802.11 authentication is what allows a station to associate with a given access point and begin sending frames. Originally, there were only two authentication mechanisms in 802.11 - shared, and open. Shared authentication relied on the use of WEP (Wired Equivalent Privacy) keys to authenticate, but was shown to be very easy to overcome.

Systems using Wi-Fi Protected Access (WPA) with pre-shared keys, or 802.1X, abandoned this process, since WEP was insecure anyway. This means that they allowed any station to associate with an AP, relying instead on the *authorization* phase to prevent unwanted visitors from accessing the network itself and sending data. Authentication was revisited in WPA3 using SAE (for WPA3-Personal) and Suite-B (for WPA3-Enterprise).

 wpa3 personal capture

Packet 3 shows the same handshake in the other direction. Packets 2 and 4 contain the peer’s confirmation of the authentication. After this, you see the encryption keys exchanged and secured data passed between the endpoints.

WPA3-Personal vs. WPA3-Enterprise

The Wi-Fi Alliance, the group that defines WPA3, specifies a few different modes of operation for different deployments. These modes include different minimum requirements for different 802.11 features.

WPA3-SAE mode - A type of WPA3-Personal that requires the use of Protected Management Frames (PMF).

WPA3-SAE transition mode - A type of WPA3-Personal that requires an endpoint to be capable of using Protected Management Frames (PMF), but not required, in situations where both WPA3 and WPA2-PSK are enabled on the same endpoint. In this case, attempts to use SAE are rejected if PMFs are not used.

WPA3-Enterprise 192 bit mode - This is the mode used when 802.1X systems are used for authorization after association. WPA3 specifies 192 bit mode for Enterprise, requiring PMFs and limiting the EAP cypher suites that are allowed to be used. WPA3-Enterprise also uses an association mechanism called “Suite-B” rather than SAE.

CDRouter and WPA3

CDRouter’s support for testing Wi-Fi devices over WPA3 connections has a robust “swiss army knife” of functions available to match your configuration and to exercise all of the available options. This includes:

  • Support for Protected Management Frames
  • Support for Suite-B in addition to SAE
  • Support for 256 bit pairwise and group cyphers
  • Support for WPA3 in both client mode and AP mode

With these options, what things should you test on your WPA3 enabled devices?

Validating performance effects of WPA3 implementations

Though throughput and latency testing tends to be very broad in scope, any new connection technology can affect performance. CDRouter’s testing is specifically designed to see how a device’s performance changes in the face of configuration and code changes. If your WPA3 implementation and overall firmware creates memory leaks or memory fragmentation, it can cause serious performance degradation over time.

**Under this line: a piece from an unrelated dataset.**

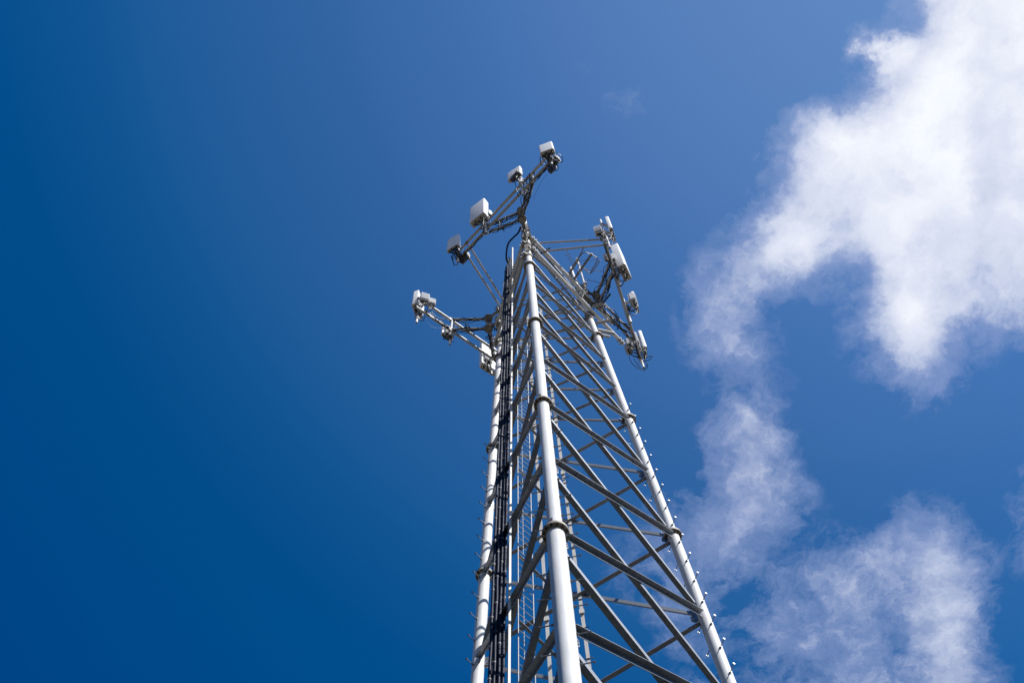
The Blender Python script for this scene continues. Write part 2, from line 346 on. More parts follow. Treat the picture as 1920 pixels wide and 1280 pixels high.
def fnorm(p, q):
    a, b = leg(p, 20), leg(q, 20); d = (b-a); n = Vector((d.y, -d.x, 0)).normalized()
    if n.dot((a+b)/2-AX-Vector((0, 0, 20))) < 0: n = -n
    return n
def zlist():
    z = [GZ+.2, 6.1, 12.1, 15.09]
    z += [18.08, 21.11, 24.15, 27.15, 30.15, 32.18, 34.21, 36.25, 38.0, 39.8, 41.6]
    return z
ZL = zlist()
gus = MB()
for (p, q) in (('A', 'B'), ('A', 'C'), ('B', 'C')):
    n = fnorm(p, q)
    for i in range(len(ZL)-1):
        z0, z1 = ZL[i], ZL[i+1]
        w = .115 if z0 < 12 else .108 if z0 < 18 else .098 if z0 < 24 else .088 if z0 < 30 else .074 if z0 < 36 else .062
        t = .011
        def ends(k1, za, k2, zb):
            a, b = leg(k1, za), leg(k2, zb); d = (b-a).normalized()
            return a+d*(leg_r(za)+.035), b-d*(leg_r(zb)+.035), d
        # low at p -> high at q: laid outside the face plane, upper leg standing outwards
        a, b, d = ends(p, z0+.02, q, z1-.08)
        upv = Vector((0, 0, 1)); upv = upv-d*upv.dot(d); upv = (upv-n*upv.dot(n)).normalized()
        h = upv*(w*.5)+n*.008
        m1 = MB().angle(a+h, b+h, -upv, n, w, t)
        m1.build('brace', M['angle'], tower)
        # high at p -> low at q: laid inside the plane, lower leg standing inwards
        a, b, d = ends(p, z1-.22, q, z0+.22)
        upv = Vector((0, 0, 1)); upv = upv-d*upv.dot(d); upv = (upv-n*upv.dot(n)).normalized()
        h = -upv*(w*.5)-n*.008
        m2 = MB().angle(a+h, b+h, upv, -n, w, t)
        m2.build('brace', M['angle'], tower)
    for z in ZL[1:]:
        for k1, k2 in ((p, q), (q, p)):
            c = leg(k1, z-.06); d = (leg(k2, z-.06)-c).normalized(); r = leg_r(z-.2)
            s_ = .78 if z < 30 else .6
            gus.prism([(r-.01, -.17*s_), (r+.10*s_, -.17*s_), (r+.17*s_, -.08*s_), (r+.17*s_, .08*s_), (r+.10*s_, .17*s_), (r-.01, .17*s_)], c-n*.0065, c+n*.0065, d, Vector((0, 0, 1)))
            for (x, y) in ((.07, .1), (.13, .05), (.07, -.1), (.13, -.05)):
                cc = c+d*(r+x*s_)+Vector((0, 0, y*s_)); gus.tube(cc-n*.026, cc+n*.026, .011, n=6)
gus.build('gusset_plate', M['angle'], tower)

def onface(p, q, t, z, off=0.0):
    v = leg(p, z)*(1-t)+leg(q, z)*t; return v+fnorm(p, q)*off
# short horizontal bars from the middle of the cable face inward
abdir = (leg('B', 20)-leg('A', 20)).normalized()
for z in (15.9, 18.9, 21.2, 25.0, 28.0, 31.0, 33.0, 35.0):
    c = onface('A', 'C', .47, z, -.05); ln_ = (leg('B', z)-leg('A', z)).length*.30
    MB().angle(c, c+abdir*ln_, (0, 0, 1), Vector((abdir.y, -abdir.x, 0)), .06, .008).build('plan_brace', M['angle'], tower)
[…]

Feature and stress testing

While there are plenty of ways to examine Wi-Fi behavior and its affect on user experience by testing things like DNS, security, and application latency, CDRouter contains a wifi.tcl test module that specifically exercises Wifi association in a number of ways. These tests can apply to any Wi-Fi AP using a number of different technologies, including those secured with WPA3 connections.

Wi-Fi client restart

Disassociation and association may behave differently in each device depending on the order in which the address assigned with DHCP is released, if at all. The first three tests in the CDRouter wifi.tcl exercise this in three different ways:

  • disassociation and association when the address is released and renewed (also called “graceful restart”)
  • disassociation and association when the address is not released, but DHCP is restarted on the station
  • disassociation and association when the address is not released, nor renewed

Given the stateful nature of these systems, a DUT may arrive in a bad state depending on the order in which these are done.

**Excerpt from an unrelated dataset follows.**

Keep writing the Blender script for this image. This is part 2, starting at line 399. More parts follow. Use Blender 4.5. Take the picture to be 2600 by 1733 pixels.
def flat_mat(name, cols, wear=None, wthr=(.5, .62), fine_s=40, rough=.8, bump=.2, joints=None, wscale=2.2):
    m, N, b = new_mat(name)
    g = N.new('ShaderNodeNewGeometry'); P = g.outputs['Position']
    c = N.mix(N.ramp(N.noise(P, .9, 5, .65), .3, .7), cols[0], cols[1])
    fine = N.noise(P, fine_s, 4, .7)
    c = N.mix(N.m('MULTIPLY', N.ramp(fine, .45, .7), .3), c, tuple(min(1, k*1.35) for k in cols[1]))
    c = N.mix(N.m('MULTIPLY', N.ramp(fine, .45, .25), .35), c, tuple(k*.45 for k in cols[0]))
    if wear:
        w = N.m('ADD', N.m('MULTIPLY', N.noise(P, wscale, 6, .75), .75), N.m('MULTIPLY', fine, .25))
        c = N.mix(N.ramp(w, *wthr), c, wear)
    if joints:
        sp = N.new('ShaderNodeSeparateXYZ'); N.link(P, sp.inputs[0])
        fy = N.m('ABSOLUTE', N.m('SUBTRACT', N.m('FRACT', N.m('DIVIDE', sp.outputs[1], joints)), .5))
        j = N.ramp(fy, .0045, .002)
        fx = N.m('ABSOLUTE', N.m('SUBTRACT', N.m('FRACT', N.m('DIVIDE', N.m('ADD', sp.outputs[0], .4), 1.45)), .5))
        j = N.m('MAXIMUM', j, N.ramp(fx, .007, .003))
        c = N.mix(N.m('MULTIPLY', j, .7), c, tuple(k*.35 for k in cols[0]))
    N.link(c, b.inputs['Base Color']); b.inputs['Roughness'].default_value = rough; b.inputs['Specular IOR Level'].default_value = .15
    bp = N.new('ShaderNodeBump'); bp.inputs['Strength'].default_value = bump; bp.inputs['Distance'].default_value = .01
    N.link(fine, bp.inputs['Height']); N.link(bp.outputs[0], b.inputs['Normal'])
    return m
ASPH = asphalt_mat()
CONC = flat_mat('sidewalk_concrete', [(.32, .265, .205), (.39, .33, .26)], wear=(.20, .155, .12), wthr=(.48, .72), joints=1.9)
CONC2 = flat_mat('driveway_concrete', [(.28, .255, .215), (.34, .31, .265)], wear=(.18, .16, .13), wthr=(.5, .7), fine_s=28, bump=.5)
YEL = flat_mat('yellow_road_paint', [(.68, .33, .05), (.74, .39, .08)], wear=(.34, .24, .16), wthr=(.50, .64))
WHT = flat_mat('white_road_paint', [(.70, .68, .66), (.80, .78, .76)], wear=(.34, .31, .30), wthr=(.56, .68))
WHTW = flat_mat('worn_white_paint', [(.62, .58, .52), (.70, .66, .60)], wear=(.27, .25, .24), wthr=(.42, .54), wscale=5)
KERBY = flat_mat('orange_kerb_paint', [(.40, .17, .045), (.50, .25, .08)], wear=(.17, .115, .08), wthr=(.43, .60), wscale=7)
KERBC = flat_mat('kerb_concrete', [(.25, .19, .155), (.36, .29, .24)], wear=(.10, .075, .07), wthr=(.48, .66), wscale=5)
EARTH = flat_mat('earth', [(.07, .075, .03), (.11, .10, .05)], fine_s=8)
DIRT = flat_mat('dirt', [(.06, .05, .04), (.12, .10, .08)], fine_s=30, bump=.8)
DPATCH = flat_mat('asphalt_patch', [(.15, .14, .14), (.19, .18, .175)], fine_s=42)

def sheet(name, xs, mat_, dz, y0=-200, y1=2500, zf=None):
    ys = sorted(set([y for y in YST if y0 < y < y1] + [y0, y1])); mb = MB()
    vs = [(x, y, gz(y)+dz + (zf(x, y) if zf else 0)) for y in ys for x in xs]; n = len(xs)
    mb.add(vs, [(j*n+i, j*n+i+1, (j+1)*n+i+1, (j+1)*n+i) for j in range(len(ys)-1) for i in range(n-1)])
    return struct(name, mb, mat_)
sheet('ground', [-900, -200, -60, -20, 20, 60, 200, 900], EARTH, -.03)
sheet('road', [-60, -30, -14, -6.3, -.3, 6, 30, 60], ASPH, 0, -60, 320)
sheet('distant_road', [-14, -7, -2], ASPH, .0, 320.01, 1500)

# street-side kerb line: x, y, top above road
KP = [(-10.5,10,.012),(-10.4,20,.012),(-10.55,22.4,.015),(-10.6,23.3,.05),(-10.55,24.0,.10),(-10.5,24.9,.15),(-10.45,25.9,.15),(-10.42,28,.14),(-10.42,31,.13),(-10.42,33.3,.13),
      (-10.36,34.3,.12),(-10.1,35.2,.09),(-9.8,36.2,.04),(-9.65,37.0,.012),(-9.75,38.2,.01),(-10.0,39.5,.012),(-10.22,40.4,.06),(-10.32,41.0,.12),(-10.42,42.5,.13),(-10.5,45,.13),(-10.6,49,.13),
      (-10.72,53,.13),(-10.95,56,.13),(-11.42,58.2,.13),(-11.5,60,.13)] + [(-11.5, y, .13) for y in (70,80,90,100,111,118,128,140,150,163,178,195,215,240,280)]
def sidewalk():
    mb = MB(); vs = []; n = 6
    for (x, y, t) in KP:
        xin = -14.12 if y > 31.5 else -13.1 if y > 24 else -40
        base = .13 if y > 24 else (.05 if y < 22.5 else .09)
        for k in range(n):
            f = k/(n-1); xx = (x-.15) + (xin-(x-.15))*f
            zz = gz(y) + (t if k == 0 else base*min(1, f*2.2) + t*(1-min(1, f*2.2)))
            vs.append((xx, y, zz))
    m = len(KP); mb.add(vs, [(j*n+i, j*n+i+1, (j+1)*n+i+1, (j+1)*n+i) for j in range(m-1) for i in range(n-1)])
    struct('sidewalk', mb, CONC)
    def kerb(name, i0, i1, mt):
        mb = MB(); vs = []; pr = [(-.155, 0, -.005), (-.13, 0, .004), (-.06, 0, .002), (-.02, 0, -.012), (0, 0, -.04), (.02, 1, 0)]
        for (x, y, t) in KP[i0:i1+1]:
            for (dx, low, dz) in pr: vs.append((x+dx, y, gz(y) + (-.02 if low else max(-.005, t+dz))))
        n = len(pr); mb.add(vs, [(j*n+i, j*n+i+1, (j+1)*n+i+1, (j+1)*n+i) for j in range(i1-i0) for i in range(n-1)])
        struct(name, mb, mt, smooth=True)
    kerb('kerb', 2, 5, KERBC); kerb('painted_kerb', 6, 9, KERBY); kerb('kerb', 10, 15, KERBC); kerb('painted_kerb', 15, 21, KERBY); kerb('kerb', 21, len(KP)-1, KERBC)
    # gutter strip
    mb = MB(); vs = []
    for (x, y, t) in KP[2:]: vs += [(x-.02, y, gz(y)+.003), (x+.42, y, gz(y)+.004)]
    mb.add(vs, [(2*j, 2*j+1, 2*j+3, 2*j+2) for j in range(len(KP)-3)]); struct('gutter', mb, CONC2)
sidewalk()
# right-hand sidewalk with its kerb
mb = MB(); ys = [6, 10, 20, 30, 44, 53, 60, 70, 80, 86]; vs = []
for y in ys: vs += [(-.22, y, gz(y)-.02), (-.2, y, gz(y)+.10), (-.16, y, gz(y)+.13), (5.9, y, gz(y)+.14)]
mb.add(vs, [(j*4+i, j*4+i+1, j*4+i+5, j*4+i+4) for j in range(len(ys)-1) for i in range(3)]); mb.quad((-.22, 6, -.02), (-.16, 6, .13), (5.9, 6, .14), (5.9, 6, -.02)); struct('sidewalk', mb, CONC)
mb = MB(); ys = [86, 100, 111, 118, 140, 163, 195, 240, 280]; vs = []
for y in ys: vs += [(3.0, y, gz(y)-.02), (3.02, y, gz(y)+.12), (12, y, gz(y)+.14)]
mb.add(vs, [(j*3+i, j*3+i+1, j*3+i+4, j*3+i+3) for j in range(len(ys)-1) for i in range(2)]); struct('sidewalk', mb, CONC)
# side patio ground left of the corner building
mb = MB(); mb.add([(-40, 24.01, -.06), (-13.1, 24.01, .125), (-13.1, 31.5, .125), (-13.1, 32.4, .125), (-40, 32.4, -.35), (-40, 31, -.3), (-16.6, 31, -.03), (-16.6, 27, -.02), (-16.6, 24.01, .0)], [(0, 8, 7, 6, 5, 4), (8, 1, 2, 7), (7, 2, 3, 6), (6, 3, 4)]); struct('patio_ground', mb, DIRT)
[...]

Wi-Fi association stress testing

The meat of Wi-Fi association testing comes from performance - can a Wi-Fi router or AP sustain repeated disassociation and association at high frequency? As we like to stress in our other performance related tests, repeated, normal protocol behavior may be slowly generating memory leaks or other issues that will cause a DUT to eventually fail in sometimes catastrophic ways.

Testing the base functionality of your Wi-Fi implementations overall, in addition to physical layer testing, is key to ensuring you’ll have robust products for your customer or end user.